Dihydrogen trioxide clusters, (HOOOH)n (n = 2-4), and the hydrogen-bonded complexes of HOOOH with acetone and dimethyl ether: implications for the decomposition of HOOOH

Hydrogen-bonded gas-phase molecular clusters of dihydrogen trioxide (HOOOH) have been investigated using DFT (B3LYP/6-311++G(3df,3pd)) and MP2/6-311++G(3df,3pd) methods. The binding energies, vibrational frequencies, and dipole moments for the various dimer, trimer, and tetramer structures, in which HOOOH acts as a proton donor as well as an acceptor, are reported.

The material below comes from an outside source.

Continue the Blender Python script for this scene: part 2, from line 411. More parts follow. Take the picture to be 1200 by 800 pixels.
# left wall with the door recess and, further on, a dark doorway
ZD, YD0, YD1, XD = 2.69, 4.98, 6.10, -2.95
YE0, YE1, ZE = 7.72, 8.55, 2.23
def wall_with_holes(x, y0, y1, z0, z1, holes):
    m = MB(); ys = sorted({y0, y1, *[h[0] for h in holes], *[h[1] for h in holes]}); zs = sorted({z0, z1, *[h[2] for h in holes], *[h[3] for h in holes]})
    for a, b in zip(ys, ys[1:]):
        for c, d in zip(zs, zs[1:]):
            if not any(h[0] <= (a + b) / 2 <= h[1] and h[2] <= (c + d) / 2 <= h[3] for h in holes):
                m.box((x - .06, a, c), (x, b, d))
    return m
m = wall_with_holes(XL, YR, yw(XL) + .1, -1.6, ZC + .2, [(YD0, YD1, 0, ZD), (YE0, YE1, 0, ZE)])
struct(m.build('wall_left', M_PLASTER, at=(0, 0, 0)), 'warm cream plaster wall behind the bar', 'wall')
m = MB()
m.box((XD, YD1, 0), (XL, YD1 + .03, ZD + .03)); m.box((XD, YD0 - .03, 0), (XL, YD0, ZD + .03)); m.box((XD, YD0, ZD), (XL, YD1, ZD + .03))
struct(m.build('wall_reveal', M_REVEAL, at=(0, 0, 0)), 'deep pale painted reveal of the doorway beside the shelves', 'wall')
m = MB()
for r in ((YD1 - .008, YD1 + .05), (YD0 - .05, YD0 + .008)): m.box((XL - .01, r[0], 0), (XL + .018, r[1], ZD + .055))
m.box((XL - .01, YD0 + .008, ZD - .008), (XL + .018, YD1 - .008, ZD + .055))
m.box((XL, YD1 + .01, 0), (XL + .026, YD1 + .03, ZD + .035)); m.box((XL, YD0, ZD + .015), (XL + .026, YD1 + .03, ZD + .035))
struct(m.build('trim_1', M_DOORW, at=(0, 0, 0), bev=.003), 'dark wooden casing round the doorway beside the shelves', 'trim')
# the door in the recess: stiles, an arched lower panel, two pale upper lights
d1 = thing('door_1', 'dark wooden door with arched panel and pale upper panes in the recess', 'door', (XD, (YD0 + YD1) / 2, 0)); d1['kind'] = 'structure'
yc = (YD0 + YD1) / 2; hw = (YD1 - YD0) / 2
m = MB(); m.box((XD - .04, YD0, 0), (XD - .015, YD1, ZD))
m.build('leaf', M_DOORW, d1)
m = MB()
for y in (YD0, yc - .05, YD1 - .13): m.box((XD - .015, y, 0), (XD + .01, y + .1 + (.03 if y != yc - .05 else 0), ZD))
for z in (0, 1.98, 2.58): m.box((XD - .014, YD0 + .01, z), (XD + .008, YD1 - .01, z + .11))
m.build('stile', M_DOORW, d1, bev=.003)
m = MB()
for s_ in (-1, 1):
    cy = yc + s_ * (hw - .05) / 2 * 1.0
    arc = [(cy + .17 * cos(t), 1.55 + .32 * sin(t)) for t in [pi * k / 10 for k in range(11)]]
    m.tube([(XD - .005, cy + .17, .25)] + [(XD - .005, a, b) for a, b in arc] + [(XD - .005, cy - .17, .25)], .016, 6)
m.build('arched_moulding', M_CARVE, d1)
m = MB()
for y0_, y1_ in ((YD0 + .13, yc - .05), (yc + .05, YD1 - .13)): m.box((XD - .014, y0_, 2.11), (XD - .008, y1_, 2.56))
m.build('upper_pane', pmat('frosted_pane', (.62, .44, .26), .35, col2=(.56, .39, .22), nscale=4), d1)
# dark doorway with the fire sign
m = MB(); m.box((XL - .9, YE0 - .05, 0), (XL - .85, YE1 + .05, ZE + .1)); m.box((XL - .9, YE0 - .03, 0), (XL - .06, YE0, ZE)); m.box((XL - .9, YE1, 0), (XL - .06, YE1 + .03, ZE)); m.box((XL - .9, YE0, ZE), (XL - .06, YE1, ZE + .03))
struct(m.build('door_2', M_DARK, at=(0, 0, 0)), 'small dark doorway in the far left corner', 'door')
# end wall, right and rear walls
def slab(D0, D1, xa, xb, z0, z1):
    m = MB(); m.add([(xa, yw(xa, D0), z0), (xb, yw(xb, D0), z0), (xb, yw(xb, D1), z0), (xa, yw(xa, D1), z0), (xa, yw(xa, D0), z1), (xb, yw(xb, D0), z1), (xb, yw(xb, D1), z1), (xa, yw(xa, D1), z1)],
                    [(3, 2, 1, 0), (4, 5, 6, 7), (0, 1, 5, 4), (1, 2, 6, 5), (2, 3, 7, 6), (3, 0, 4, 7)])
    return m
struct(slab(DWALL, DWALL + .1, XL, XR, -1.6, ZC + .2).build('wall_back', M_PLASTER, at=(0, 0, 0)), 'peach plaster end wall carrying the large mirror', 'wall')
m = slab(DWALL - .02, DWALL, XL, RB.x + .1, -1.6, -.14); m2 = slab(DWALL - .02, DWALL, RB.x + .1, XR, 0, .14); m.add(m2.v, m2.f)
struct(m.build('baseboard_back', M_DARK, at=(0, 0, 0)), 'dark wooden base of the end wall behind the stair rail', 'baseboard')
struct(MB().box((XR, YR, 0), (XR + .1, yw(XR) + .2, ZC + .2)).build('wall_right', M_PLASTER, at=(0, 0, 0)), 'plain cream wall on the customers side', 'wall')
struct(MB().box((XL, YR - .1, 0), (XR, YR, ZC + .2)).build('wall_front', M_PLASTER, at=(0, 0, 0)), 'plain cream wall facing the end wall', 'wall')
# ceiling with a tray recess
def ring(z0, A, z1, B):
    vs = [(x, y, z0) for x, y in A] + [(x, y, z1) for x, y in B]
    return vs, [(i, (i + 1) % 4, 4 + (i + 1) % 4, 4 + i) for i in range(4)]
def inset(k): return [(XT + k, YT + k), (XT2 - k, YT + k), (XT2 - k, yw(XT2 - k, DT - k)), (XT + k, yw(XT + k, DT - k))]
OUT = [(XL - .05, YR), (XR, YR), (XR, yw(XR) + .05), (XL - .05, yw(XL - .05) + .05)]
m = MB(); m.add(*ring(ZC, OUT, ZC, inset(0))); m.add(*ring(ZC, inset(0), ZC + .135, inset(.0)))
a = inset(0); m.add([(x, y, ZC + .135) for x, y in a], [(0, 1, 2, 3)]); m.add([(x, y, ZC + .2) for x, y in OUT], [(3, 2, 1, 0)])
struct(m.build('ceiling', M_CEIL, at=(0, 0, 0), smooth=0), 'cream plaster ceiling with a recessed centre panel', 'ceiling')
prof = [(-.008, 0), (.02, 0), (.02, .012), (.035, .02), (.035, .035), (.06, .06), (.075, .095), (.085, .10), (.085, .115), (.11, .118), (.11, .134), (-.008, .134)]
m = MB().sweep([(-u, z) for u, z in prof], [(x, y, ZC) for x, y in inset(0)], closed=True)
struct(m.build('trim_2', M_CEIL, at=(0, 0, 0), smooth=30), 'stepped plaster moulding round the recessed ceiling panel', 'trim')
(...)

The stronger binding interaction in the HOOOH dimer, as compared to that in the analogous cyclic structure of the HOOH dimer, indicates that dihydrogen trioxide is a stronger acid than hydrogen peroxide. A new decomposition pathway for HOOOH was explored. Decomposition occurs via an eight-membered ring transition state for the intermolecular (slightly asynchronous) transfer of two protons between the HOOOH molecules, which form a cyclic dimer, to produce water and singlet oxygen (Delta (1)O 2). This autocatalytic decomposition appears to explain a relatively fast decomposition (Delta H a(298K) = 19.9 kcal/mol, B3LYP/6-311+G(d,p)) of HOOOH in nonpolar (inert) solvents, which might even compete with the water-assisted decomposition of this simplest of polyoxides (Delta H a(298K) = 18.8 kcal/mol for (H 2O) 2-assisted decomposition) in more polar solvents. The formation of relatively strongly hydrogen-bonded complexes between HOOOH and organic oxygen bases, HOOOH-B (B = acetone and dimethyl ether), strongly retards the decomposition in these bases as solvents, most likely by preventing such a proton transfer.